REQUIREMENT » Do not copy the pictures; transcribe all other material exactly.

COLLECTED MATERIAL »
--- begin ---

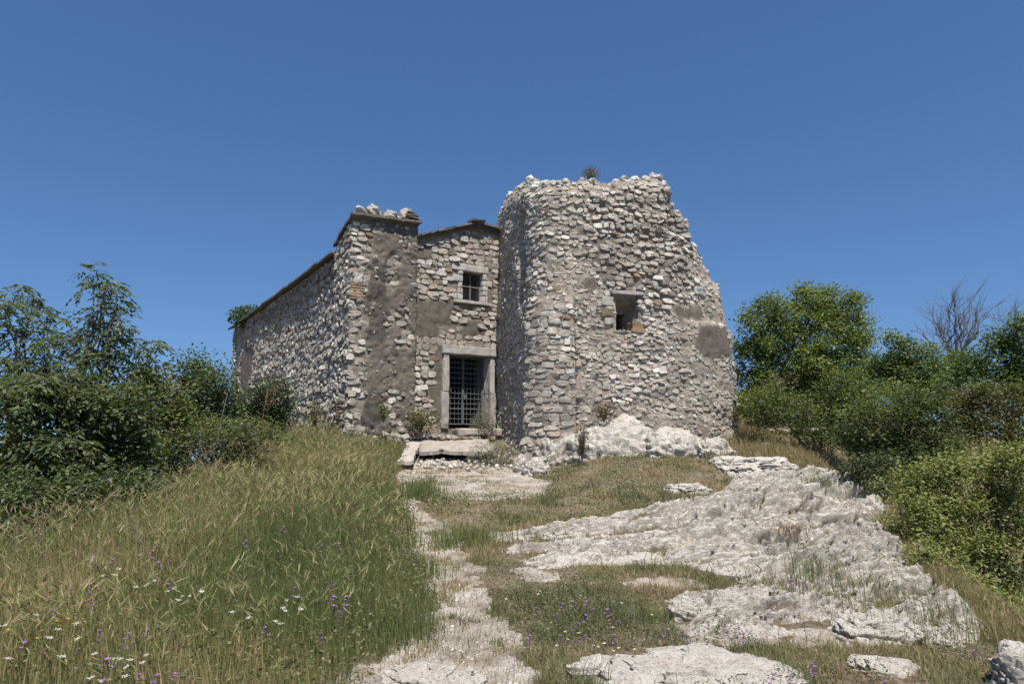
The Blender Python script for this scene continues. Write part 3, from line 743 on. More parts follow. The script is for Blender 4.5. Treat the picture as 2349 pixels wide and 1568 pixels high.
# ------------------------------------------------------------------ ground and path
path_poly=gpoly([(985,1052),(925,1075),(902,1098),(892,1150),(925,1195),(940,1250),(965,1320),(985,1390),(930,1435),(895,1490),(815,1540),(800,1640),(1300,1640),(1195,1520),(1188,1450),(1125,1400),(1105,1340),(1075,1270),(1045,1210),(965,1172),(945,1120),(1010,1098),(1150,1090),(1190,1070),(1140,1050)])
bare=[gpoly(p) for p in([(1000,1080),(1180,1075),(1260,1100),(1240,1140),(1150,1150),(1000,1140)],[(1400,1325),(1560,1330),(1640,1345),(1600,1352),(1430,1345)],[(1190,1300),(1290,1315),(1280,1340),(1190,1330)],[(1500,1415),(1620,1440),(1750,1450),(1760,1475),(1600,1475)],[(1840,1450),(2100,1460),(2060,1490),(1850,1480)])]
xs=np.concatenate([np.linspace(-420,-32,16),np.linspace(-28,-8.2,40),np.arange(-8,9,.055),np.linspace(9.4,32,44),np.linspace(36,420,16)])
ys=np.concatenate([np.linspace(-120,-8,10),np.linspace(-6,3,18),np.arange(3.2,24,.055),np.linspace(24.3,46,60),np.geomspace(48,900,24)])
GX,GY=np.meshgrid(xs,ys); GZ=T(GX,GY)
pd=poly_sd(GX.ravel(),GY.ravel(),path_poly).reshape(GX.shape)+0.7*(fbm(GX*2.6,GY*2.6,0,5,17,.6)-.5)
bd=np.full(GX.shape,-9.)
for b in bare: bd=np.maximum(bd,poly_sd(GX.ravel(),GY.ravel(),b).reshape(GX.shape))
bd=bd+.5*(fbm(GX*2.5,GY*2.5,0,4,19)-.5)
def pathness(x,y):
    d=poly_sd(x,y,path_poly)+0.7*(fbm(x*2.6,y*2.6,0,5,17,.6)-.5)
    b=np.full(np.shape(x),-9.)
    for q in bare: b=np.maximum(b,poly_sd(x,y,q))
    return np.maximum(d,b+.5*(fbm(x*2.5,y*2.5,0,4,19)-.5))
pn=np.maximum(pd,bd)
GZ=GZ-.05*sstep(0,.4,pd)+np.where(pn>0,.035*(fbm(GX*9,GY*9,0,3,23)-.5),0)
GV=np.stack([GX,GY,GZ],-1).reshape(-1,3); gf=grid_faces(len(ys),len(xs)); pf_=(pn.ravel()[gf].mean(1)>0)
def compact(V,f):
    u,inv=np.unique(f,return_inverse=True); return V[u],inv.reshape(f.shape)
v_,f_=compact(GV,gf[~pf_]); tag(mesh_obj('ground',v_,[f_],SOIL),kind='structure')
v_,f_=compact(GV,gf[pf_]); tag(mesh_obj('path',v_,[f_],GRAVEL),kind='structure')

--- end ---

RESPONSE »
The Blender Python script for this scene continues. Write part 3, from line 743 on. More parts follow. The script is for Blender 4.5. Treat the picture as 2349 pixels wide and 1568 pixels high.
# ------------------------------------------------------------------ ground and path
path_poly=gpoly([(985,1052),(925,1075),(902,1098),(892,1150),(925,1195),(940,1250),(965,1320),(985,1390),(930,1435),(895,1490),(815,1540),(800,1640),(1300,1640),(1195,1520),(1188,1450),(1125,1400),(1105,1340),(1075,1270),(1045,1210),(965,1172),(945,1120),(1010,1098),(1150,1090),(1190,1070),(1140,1050)])
bare=[gpoly(p) for p in([(1000,1080),(1180,1075),(1260,1100),(1240,1140),(1150,1150),(1000,1140)],[(1400,1325),(1560,1330),(1640,1345),(1600,1352),(1430,1345)],[(1190,1300),(1290,1315),(1280,1340),(1190,1330)],[(1500,1415),(1620,1440),(1750,1450),(1760,1475),(1600,1475)],[(1840,1450),(2100,1460),(2060,1490),(1850,1480)])]
xs=np.concatenate([np.linspace(-420,-32,16),np.linspace(-28,-8.2,40),np.arange(-8,9,.055),np.linspace(9.4,32,44),np.linspace(36,420,16)])
ys=np.concatenate([np.linspace(-120,-8,10),np.linspace(-6,3,18),np.arange(3.2,24,.055),np.linspace(24.3,46,60),np.geomspace(48,900,24)])
GX,GY=np.meshgrid(xs,ys); GZ=T(GX,GY)
pd=poly_sd(GX.ravel(),GY.ravel(),path_poly).reshape(GX.shape)+0.7*(fbm(GX*2.6,GY*2.6,0,5,17,.6)-.5)
bd=np.full(GX.shape,-9.)
for b in bare: bd=np.maximum(bd,poly_sd(GX.ravel(),GY.ravel(),b).reshape(GX.shape))
bd=bd+.5*(fbm(GX*2.5,GY*2.5,0,4,19)-.5)
def pathness(x,y):
    d=poly_sd(x,y,path_poly)+0.7*(fbm(x*2.6,y*2.6,0,5,17,.6)-.5)
    b=np.full(np.shape(x),-9.)
    for q in bare: b=np.maximum(b,poly_sd(x,y,q))
    return np.maximum(d,b+.5*(fbm(x*2.5,y*2.5,0,4,19)-.5))
pn=np.maximum(pd,bd)
GZ=GZ-.05*sstep(0,.4,pd)+np.where(pn>0,.035*(fbm(GX*9,GY*9,0,3,23)-.5),0)
GV=np.stack([GX,GY,GZ],-1).reshape(-1,3); gf=grid_faces(len(ys),len(xs)); pf_=(pn.ravel()[gf].mean(1)>0)
def compact(V,f):
    u,inv=np.unique(f,return_inverse=True); return V[u],inv.reshape(f.shape)
v_,f_=compact(GV,gf[~pf_]); tag(mesh_obj('ground',v_,[f_],SOIL),kind='structure')
v_,f_=compact(GV,gf[pf_]); tag(mesh_obj('path',v_,[f_],GRAVEL),kind='structure')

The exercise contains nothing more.